**TASK GOAL**
Below you will find a set of lines. Repeat them all exactly.
* * * * * * *
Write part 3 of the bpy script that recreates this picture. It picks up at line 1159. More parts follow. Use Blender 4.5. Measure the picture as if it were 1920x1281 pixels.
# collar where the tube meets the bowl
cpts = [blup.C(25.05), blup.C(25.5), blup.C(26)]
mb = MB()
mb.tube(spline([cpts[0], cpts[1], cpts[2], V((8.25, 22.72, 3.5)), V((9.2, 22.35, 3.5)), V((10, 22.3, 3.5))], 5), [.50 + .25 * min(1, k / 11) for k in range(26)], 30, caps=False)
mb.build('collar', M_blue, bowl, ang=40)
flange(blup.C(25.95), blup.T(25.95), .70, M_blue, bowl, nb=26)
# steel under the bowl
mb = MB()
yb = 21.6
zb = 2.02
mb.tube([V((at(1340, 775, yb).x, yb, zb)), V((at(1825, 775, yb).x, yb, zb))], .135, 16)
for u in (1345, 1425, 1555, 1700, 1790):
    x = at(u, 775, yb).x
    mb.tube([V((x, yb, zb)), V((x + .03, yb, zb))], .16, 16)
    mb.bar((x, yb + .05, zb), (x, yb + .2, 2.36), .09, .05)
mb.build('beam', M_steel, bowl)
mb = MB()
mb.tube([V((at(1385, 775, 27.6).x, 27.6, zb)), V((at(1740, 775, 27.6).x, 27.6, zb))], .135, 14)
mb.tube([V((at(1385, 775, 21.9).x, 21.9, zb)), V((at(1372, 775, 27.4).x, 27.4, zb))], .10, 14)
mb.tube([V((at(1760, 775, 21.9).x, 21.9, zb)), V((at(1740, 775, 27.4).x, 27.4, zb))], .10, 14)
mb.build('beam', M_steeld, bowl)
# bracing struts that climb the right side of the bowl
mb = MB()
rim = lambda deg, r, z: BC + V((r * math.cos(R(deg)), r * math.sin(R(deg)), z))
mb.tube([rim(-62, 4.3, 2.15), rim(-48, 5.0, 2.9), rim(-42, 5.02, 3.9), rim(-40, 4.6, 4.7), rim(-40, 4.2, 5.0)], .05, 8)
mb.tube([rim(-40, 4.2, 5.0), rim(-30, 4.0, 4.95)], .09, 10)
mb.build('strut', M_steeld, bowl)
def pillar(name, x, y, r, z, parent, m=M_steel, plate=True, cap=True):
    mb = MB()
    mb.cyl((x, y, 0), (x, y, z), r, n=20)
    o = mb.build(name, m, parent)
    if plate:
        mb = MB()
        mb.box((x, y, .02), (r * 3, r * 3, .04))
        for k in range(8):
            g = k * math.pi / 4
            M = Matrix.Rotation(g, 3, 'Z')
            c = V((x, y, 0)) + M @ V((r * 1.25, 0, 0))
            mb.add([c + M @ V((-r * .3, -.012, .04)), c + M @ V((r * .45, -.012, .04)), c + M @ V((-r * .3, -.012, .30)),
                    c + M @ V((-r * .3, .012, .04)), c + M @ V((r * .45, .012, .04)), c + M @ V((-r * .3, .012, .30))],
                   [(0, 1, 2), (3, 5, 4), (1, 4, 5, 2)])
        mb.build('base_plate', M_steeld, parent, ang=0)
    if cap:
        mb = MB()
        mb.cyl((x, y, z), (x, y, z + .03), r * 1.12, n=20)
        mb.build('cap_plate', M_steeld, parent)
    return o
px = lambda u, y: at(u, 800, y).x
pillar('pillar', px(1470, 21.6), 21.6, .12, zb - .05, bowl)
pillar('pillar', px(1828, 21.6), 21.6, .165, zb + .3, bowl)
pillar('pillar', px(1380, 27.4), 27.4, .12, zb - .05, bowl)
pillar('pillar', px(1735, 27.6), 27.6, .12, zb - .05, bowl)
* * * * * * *
**SOLUTION TO THIS TASK**
Write part 3 of the bpy script that recreates this picture. It picks up at line 1159. More parts follow. Use Blender 4.5. Measure the picture as if it were 1920x1281 pixels.
# collar where the tube meets the bowl
cpts = [blup.C(25.05), blup.C(25.5), blup.C(26)]
mb = MB()
mb.tube(spline([cpts[0], cpts[1], cpts[2], V((8.25, 22.72, 3.5)), V((9.2, 22.35, 3.5)), V((10, 22.3, 3.5))], 5), [.50 + .25 * min(1, k / 11) for k in range(26)], 30, caps=False)
mb.build('collar', M_blue, bowl, ang=40)
flange(blup.C(25.95), blup.T(25.95), .70, M_blue, bowl, nb=26)
# steel under the bowl
mb = MB()
yb = 21.6
zb = 2.02
mb.tube([V((at(1340, 775, yb).x, yb, zb)), V((at(1825, 775, yb).x, yb, zb))], .135, 16)
for u in (1345, 1425, 1555, 1700, 1790):
    x = at(u, 775, yb).x
    mb.tube([V((x, yb, zb)), V((x + .03, yb, zb))], .16, 16)
    mb.bar((x, yb + .05, zb), (x, yb + .2, 2.36), .09, .05)
mb.build('beam', M_steel, bowl)
mb = MB()
mb.tube([V((at(1385, 775, 27.6).x, 27.6, zb)), V((at(1740, 775, 27.6).x, 27.6, zb))], .135, 14)
mb.tube([V((at(1385, 775, 21.9).x, 21.9, zb)), V((at(1372, 775, 27.4).x, 27.4, zb))], .10, 14)
mb.tube([V((at(1760, 775, 21.9).x, 21.9, zb)), V((at(1740, 775, 27.4).x, 27.4, zb))], .10, 14)
mb.build('beam', M_steeld, bowl)
# bracing struts that climb the right side of the bowl
mb = MB()
rim = lambda deg, r, z: BC + V((r * math.cos(R(deg)), r * math.sin(R(deg)), z))
mb.tube([rim(-62, 4.3, 2.15), rim(-48, 5.0, 2.9), rim(-42, 5.02, 3.9), rim(-40, 4.6, 4.7), rim(-40, 4.2, 5.0)], .05, 8)
mb.tube([rim(-40, 4.2, 5.0), rim(-30, 4.0, 4.95)], .09, 10)
mb.build('strut', M_steeld, bowl)
def pillar(name, x, y, r, z, parent, m=M_steel, plate=True, cap=True):
    mb = MB()
    mb.cyl((x, y, 0), (x, y, z), r, n=20)
    o = mb.build(name, m, parent)
    if plate:
        mb = MB()
        mb.box((x, y, .02), (r * 3, r * 3, .04))
        for k in range(8):
            g = k * math.pi / 4
            M = Matrix.Rotation(g, 3, 'Z')
            c = V((x, y, 0)) + M @ V((r * 1.25, 0, 0))
            mb.add([c + M @ V((-r * .3, -.012, .04)), c + M @ V((r * .45, -.012, .04)), c + M @ V((-r * .3, -.012, .30)),
                    c + M @ V((-r * .3, .012, .04)), c + M @ V((r * .45, .012, .04)), c + M @ V((-r * .3, .012, .30))],
                   [(0, 1, 2), (3, 5, 4), (1, 4, 5, 2)])
        mb.build('base_plate', M_steeld, parent, ang=0)
    if cap:
        mb = MB()
        mb.cyl((x, y, z), (x, y, z + .03), r * 1.12, n=20)
        mb.build('cap_plate', M_steeld, parent)
    return o
px = lambda u, y: at(u, 800, y).x
pillar('pillar', px(1470, 21.6), 21.6, .12, zb - .05, bowl)
pillar('pillar', px(1828, 21.6), 21.6, .165, zb + .3, bowl)
pillar('pillar', px(1380, 27.4), 27.4, .12, zb - .05, bowl)
pillar('pillar', px(1735, 27.6), 27.6, .12, zb - .05, bowl)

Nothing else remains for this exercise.